If I rise on the wings of the dawn,
if I settle on the far side of the sea,

even there your hand will guide me,
your right hand will hold me fast.

If I say, " Surely darkness will hide me
and the light become night around me,"

even the darkness will not be dark to you;
the night will shine like the day,
for darkness is as light to you.

For you created my inmost being;
you knit me together in my mother's womb.

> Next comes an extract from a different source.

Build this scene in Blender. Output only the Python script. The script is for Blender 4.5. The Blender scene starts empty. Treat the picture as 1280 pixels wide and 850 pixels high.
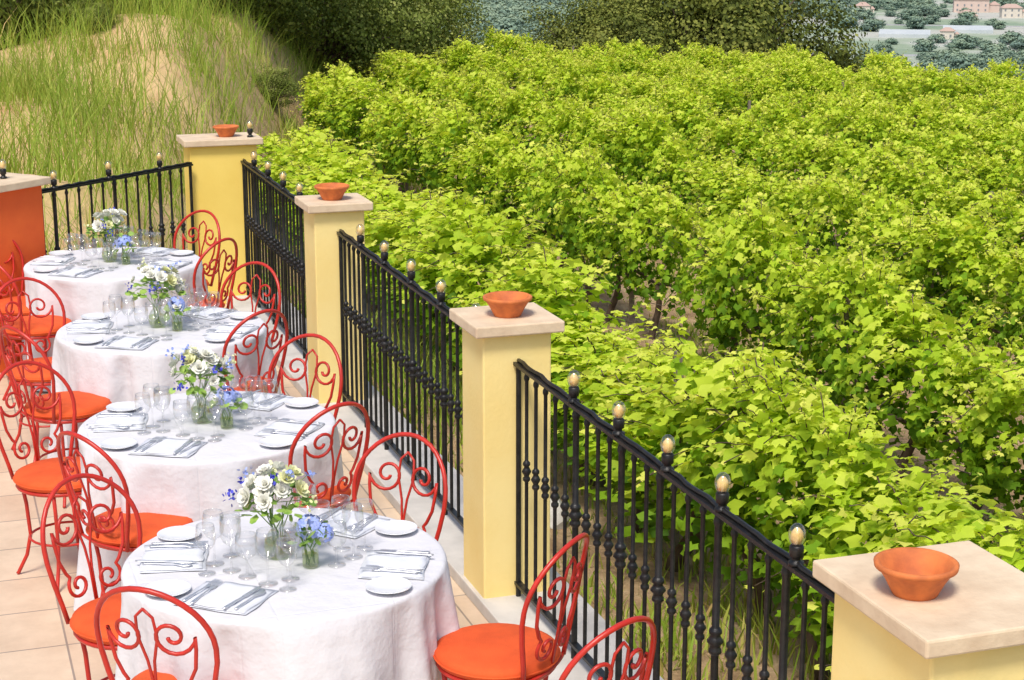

I praise you because I am fearfully and wonderfully made;
your works are wonderful,
I know that full well.

My frame was not hidden from you
when I was made in the secret place.
When I was woven together in the depths of the earth,

your eyes saw my unformed body.
All the days ordained for me
were written in your book
before one of them came to be.

How precious to me are your thoughts, O God!
How vast is the sum of them!

Were I to count them,
they would outnumber the grains of sand.

When I awake,
I am still with you.

If only you would slay the wicked, O God!
Away from me, you bloodthirsty men!

They speak of you with evil intent;
your adversaries misuse your name.

Do I not hate those who hate you, O Lord,
and abhor those who rise up against you?

I have nothing but hatred for them;
I count them my enemies.

Search me, O God, and know my heart;
test me and know my anxious thoughts.

See if there is any offensive way in me,
and lead me in the ways everlasting. "

Psalms 139

Amen.

Sunday, August 06, 2006

Tinted spectacles

We all wear our own tinted spectacles to view the world.

The actual reality of what there is, and what really is.

Now that I am aware of that pair of tinted spectacles,

I know that it is time to take it off,

Before it continues to further distorts my vision of the actual reality.

Sunday, July 23, 2006

Catching my breath

Running Route [12:07]

Hmm...I think my stamina is deteriorating. Probably due to the overdosage of caffeine in coffee...is that considered drug abuse? :P

I think life has been pretty fast-paced these days, especially weekends.

I think I need to slow down.

And I am going to need to practice some fiscal discipline on myself too.

Hmmmm....

Sunday, July 16, 2006

Truth

One phrase that really struck me during Sunday School class today...

"You are accountable only to God."

And thus indeed, the truth has set me free.

Hectic weekend and looking ahead

It was a really fun, enjoyable and meaningful weekend with various rounds of dota, meeting up with my jc classmates, and having yf group outing at kim hee's place where many exciting rounds of board games are played.

Whoo...looking ahead for this week shall be:

1) Monday, wednesday and thursday stay back for IQA stuff.

2) Monday to Friday - Airborne Refresher Training with jumps hopefully on Thurs and Fri

3) IPPT trainings for runs...need to buck up, having been slacking on runs for the past few days.

Pray that I will keep focused and put God above all things I do.
Pray that I will do everything with a clear conscience with God as the centre of everything I undertake.
Pray that I will be able to deepen my communication with people I cherish.